PHOENIX — A Phoenix immigration attorney thinks it’s smart for the Department of Homeland Security to temporarily halt some deportations for 100 days starting Friday as it reviews immigration enforcement priorities.

“This gives the ability to redirect the limited resources that DHS has to really focus on people who are enforcement priorities,” Ayensa Millan, an immigration attorney with CIMA Law Group, told KTAR News 92.3 FM.

Acting DHS Secretary David Pekoske issued a memorandum Wednesday night, ordering deportations for certain immigrants be paused for 100 days as it reviews immigration enforcement policies.

Deportations will still occur but only for immigrants that pose a threat to national security or public safety and for those who crossed the border illegally on or after Nov. 1, 2020.

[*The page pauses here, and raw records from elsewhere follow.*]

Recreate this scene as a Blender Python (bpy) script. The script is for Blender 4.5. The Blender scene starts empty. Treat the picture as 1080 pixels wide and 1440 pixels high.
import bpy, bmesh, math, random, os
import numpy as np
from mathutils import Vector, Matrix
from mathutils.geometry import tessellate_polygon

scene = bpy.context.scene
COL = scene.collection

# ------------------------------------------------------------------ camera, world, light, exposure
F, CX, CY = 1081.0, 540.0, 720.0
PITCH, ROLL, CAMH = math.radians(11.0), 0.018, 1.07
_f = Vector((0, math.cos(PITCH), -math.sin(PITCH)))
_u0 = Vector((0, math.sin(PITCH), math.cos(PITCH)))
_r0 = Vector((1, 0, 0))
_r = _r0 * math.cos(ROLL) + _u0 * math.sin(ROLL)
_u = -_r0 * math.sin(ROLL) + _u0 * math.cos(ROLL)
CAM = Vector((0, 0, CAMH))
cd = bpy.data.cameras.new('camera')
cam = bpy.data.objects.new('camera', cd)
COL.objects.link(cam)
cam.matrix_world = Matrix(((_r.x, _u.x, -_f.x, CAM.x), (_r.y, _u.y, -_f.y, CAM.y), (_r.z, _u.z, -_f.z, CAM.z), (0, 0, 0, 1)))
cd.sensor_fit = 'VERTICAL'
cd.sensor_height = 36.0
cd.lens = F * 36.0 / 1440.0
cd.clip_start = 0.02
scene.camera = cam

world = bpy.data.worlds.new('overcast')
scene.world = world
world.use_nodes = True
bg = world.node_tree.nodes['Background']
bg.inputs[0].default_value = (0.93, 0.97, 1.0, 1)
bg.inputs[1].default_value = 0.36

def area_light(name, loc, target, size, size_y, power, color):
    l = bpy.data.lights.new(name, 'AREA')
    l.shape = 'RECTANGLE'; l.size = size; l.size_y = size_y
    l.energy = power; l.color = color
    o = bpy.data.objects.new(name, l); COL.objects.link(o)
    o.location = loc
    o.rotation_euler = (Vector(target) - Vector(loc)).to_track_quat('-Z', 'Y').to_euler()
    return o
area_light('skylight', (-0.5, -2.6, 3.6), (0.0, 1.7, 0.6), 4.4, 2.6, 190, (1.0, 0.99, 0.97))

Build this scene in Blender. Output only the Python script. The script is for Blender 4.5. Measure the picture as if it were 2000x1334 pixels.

“Due to limited resources, DHS cannot respond to all immigration violations or remove all persons unlawfully in the United States,” Pekoske wrote. “Rather, DHS must implement civil immigration enforcement based on sensible priorities and changing circumstances.”

He also stated DHS aims to focus resources “where they are most needed” and to “prioritize responding to threats to national security, public safety, and border security.”

Under former President Donald Trump’s administration, anyone living in the country illegally could be ordered deported with no exceptions.

Millan said many of her clients will benefit from the pause on deportations. She added that she’s hopeful immigrants facing deportation will now be able to file a “stay of removal” so they can go before an immigration judge and explain why they should be allowed to stay.

“Those were pretty much non-existent under the Trump administration,” she said.

Pekoske’s memo also directs the acting director for Immigration and Customs Enforcement to issue by Feb. 1 instruction on how immigrants can request a “stay of removal” and other actions.

Millan added that she sees the memo as “an extension of what the Obama administration did, meaning that now it is giving discretion back to ICE officers, to immigration officers to judges” to decide on immigration cases.